Jon Christensen: What about energy? Can we make enough clean energy for the city to run on clean energy in the future?

Stephanie Pincetl: Energy should not be a problem. Combining distributed solar generation, renewable gas made from agricultural and municipal waste streams, conservation and efficiency, we will have ample energy supplies.

Jon Christensen: How do you think about nature in the city?

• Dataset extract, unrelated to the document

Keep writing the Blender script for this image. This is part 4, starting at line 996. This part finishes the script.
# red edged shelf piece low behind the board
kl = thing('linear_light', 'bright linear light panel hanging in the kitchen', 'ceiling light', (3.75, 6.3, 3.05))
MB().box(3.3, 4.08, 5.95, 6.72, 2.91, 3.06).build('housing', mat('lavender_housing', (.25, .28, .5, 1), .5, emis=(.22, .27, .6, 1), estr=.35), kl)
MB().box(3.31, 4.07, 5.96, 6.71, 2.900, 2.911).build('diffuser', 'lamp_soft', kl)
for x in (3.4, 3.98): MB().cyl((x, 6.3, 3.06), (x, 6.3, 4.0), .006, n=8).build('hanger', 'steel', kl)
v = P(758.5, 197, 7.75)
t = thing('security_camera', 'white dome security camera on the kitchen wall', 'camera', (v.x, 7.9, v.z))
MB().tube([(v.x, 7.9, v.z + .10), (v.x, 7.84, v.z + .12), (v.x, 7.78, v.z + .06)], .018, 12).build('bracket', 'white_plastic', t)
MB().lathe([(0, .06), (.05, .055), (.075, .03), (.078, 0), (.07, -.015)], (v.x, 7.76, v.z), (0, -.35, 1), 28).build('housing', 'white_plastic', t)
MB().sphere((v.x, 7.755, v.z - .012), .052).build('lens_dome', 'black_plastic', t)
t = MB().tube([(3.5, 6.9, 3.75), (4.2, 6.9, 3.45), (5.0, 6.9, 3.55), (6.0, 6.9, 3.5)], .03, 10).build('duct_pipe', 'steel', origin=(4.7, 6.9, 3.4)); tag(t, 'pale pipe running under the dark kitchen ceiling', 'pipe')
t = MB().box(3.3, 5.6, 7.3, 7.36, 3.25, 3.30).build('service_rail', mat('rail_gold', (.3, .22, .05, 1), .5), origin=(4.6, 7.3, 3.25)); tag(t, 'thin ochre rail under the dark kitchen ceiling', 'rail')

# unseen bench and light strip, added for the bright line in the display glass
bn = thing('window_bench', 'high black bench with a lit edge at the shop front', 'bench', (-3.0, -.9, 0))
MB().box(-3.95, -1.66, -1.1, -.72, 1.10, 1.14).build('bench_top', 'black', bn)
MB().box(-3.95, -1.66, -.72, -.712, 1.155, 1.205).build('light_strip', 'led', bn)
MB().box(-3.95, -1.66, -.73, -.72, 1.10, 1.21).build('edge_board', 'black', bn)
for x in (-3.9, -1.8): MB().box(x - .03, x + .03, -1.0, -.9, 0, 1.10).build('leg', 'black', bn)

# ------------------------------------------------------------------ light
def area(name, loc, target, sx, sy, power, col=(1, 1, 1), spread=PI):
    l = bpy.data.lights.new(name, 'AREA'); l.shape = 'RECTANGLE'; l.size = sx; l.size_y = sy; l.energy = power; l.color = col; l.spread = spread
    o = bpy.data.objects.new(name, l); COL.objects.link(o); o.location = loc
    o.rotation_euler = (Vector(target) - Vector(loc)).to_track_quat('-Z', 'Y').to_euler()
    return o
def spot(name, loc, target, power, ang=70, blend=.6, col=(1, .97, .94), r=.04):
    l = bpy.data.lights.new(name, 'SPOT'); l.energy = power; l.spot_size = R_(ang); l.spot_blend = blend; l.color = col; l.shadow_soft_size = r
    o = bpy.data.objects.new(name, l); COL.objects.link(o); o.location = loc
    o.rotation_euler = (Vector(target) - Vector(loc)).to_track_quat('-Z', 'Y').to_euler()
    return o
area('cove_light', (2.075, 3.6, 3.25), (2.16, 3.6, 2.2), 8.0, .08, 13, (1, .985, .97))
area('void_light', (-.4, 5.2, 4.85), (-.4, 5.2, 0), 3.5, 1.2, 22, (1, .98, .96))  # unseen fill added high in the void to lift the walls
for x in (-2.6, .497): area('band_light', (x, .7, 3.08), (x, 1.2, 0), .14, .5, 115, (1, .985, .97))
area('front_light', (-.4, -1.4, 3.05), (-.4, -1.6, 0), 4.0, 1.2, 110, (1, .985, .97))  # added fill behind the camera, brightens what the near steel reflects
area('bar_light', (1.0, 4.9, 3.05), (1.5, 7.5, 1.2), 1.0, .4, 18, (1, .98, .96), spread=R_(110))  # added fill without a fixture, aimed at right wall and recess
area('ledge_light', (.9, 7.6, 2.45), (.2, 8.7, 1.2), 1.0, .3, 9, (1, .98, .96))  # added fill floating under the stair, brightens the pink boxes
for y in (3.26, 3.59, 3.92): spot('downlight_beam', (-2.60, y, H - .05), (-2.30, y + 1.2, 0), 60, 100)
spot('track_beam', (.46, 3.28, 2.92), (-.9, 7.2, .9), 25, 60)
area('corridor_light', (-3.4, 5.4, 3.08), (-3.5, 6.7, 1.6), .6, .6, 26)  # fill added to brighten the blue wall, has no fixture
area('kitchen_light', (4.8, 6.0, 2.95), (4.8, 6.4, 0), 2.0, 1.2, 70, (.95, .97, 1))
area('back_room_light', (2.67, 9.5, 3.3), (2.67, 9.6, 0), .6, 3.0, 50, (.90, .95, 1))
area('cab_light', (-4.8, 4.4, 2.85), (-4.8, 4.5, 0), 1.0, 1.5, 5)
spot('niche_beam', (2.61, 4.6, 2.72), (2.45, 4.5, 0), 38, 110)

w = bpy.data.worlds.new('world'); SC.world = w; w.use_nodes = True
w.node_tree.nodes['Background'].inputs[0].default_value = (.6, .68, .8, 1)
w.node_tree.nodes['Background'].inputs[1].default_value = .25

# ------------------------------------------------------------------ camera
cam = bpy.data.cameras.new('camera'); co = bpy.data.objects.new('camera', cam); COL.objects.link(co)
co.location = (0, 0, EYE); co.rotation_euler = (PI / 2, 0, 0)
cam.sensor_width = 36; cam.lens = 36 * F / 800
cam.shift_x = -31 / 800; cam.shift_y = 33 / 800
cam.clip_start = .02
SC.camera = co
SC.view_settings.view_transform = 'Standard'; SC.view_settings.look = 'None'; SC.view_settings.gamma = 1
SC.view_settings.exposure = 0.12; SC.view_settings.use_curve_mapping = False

Stephanie Pincetl: Nature surrounds us everywhere in the city, we live in the midst of it all the time, but are not even aware of it. Buildings are made from concrete, made with aggregate and water. Roads are asphalt, from fossil fuel. The resources that we build with and make all our daily items with are sourced from nature. When we begin to be more aware of that, it helps us understand the fundamental materiality of cities and how much they are made from nature, far flung, perhaps, and remanufactured, but nature nonetheless. That kind of awareness can better inform our decisions about building materials, their energy intensivity -- or how much energy is embedded in the things we make -- and how the built environment is both the product of transformed nature and then transforms nature where we build.